Please set the lines down again exactly, from the top of the entries through the line that contains "return (lin(r), lin(g), lin(b), 1.0)".

....

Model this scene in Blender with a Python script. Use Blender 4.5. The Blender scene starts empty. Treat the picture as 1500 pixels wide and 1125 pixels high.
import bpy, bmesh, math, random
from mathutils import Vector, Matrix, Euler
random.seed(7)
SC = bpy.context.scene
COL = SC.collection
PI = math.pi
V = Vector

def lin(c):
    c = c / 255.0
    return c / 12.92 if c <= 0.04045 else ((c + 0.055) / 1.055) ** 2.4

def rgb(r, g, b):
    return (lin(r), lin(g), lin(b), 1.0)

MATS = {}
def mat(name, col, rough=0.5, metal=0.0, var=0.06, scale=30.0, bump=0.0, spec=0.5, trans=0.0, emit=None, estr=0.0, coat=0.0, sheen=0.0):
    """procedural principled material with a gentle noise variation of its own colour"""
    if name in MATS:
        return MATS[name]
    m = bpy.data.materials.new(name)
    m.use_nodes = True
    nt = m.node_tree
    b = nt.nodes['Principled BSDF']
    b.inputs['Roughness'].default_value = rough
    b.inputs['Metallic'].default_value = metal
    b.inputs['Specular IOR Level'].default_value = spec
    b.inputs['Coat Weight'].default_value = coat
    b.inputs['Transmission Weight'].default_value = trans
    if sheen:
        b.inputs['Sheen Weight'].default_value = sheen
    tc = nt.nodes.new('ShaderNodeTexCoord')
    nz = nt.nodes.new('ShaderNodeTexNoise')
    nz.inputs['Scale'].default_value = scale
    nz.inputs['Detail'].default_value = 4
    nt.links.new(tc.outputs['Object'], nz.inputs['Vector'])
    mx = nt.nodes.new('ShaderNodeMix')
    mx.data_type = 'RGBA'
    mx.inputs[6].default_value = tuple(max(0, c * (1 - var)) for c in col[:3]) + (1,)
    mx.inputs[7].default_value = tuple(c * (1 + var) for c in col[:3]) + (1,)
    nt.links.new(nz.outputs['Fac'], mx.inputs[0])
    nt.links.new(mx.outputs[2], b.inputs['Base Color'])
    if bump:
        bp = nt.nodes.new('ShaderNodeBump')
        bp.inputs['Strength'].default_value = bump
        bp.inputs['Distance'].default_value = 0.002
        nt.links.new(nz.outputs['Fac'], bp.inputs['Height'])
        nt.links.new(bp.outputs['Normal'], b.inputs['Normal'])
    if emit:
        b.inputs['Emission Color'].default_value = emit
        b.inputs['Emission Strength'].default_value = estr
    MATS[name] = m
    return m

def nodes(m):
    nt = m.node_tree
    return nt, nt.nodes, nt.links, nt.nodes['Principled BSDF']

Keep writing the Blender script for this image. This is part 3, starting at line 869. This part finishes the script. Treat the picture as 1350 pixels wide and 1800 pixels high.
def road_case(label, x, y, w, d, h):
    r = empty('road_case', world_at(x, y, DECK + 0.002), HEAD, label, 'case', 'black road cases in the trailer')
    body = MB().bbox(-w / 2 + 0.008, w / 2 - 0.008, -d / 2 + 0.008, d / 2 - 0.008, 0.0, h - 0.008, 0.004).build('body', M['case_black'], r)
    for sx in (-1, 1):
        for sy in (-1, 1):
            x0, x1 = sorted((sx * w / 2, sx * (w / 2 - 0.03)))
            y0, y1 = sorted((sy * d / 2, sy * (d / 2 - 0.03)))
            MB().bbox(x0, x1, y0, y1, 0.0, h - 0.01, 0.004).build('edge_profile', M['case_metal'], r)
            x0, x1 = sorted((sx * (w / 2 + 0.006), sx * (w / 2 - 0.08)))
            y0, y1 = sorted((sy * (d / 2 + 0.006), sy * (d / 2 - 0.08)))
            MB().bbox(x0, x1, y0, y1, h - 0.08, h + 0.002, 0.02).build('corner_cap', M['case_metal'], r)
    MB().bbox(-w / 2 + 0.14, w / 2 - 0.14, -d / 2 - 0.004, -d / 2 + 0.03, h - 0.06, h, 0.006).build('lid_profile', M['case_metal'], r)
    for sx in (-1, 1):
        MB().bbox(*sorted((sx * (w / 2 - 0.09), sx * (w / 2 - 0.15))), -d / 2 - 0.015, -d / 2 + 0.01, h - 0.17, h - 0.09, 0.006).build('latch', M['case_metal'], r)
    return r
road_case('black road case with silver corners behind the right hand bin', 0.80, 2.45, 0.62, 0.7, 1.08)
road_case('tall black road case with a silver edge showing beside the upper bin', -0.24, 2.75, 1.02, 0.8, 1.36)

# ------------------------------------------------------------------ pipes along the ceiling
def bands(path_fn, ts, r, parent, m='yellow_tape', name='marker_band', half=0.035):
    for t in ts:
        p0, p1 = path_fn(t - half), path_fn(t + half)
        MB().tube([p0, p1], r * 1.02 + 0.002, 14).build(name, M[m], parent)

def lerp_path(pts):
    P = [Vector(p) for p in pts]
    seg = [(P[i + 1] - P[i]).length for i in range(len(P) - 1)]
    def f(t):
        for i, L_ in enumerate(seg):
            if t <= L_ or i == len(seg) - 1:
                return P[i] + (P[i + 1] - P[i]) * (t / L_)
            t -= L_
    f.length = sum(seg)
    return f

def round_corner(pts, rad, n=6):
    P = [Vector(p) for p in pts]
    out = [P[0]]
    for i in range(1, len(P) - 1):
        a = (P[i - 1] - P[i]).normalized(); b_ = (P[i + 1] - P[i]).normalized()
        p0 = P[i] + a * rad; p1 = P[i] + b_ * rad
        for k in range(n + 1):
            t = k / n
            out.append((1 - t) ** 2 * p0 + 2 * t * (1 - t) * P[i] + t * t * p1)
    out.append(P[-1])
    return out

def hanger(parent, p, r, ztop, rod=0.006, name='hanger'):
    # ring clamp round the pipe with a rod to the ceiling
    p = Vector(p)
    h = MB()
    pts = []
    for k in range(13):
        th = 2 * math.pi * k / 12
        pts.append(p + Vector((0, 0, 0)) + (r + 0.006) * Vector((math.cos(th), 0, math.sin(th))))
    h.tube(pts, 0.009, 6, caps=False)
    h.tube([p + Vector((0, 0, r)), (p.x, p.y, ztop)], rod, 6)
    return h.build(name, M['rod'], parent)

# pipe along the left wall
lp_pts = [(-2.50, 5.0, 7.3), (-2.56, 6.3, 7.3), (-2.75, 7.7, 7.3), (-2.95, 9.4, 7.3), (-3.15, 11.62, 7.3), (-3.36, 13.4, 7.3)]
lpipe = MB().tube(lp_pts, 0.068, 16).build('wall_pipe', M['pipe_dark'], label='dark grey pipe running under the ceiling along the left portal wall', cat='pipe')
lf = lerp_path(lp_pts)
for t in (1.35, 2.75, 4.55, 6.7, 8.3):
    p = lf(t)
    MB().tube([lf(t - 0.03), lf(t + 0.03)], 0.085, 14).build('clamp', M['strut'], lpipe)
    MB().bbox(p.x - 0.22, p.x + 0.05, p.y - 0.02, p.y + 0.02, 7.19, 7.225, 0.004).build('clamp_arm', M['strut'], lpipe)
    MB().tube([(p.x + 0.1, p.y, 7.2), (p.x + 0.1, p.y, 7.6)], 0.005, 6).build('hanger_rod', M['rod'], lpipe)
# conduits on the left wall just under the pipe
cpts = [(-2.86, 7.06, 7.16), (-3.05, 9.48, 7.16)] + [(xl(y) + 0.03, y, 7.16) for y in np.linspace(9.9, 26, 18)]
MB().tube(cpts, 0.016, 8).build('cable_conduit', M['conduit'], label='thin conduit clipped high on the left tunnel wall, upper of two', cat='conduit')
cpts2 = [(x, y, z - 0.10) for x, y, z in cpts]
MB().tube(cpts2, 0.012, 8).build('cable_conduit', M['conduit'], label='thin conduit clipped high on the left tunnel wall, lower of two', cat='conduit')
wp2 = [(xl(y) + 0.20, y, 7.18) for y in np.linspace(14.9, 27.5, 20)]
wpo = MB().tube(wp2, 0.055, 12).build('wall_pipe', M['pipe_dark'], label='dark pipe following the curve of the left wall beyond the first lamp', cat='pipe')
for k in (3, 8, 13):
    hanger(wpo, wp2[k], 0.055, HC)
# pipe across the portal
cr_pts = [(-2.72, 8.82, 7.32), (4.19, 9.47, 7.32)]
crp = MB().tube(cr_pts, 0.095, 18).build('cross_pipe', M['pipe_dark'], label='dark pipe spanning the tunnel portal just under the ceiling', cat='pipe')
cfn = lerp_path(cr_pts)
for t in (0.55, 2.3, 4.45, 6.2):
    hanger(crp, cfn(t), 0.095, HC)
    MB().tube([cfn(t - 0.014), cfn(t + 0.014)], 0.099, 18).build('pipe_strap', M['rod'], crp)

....

Correct result:
Model this scene in Blender with a Python script. Use Blender 4.5. The Blender scene starts empty. Treat the picture as 1500 pixels wide and 1125 pixels high.
import bpy, bmesh, math, random
from mathutils import Vector, Matrix, Euler
random.seed(7)
SC = bpy.context.scene
COL = SC.collection
PI = math.pi
V = Vector

def lin(c):
    c = c / 255.0
    return c / 12.92 if c <= 0.04045 else ((c + 0.055) / 1.055) ** 2.4

def rgb(r, g, b):
    return (lin(r), lin(g), lin(b), 1.0)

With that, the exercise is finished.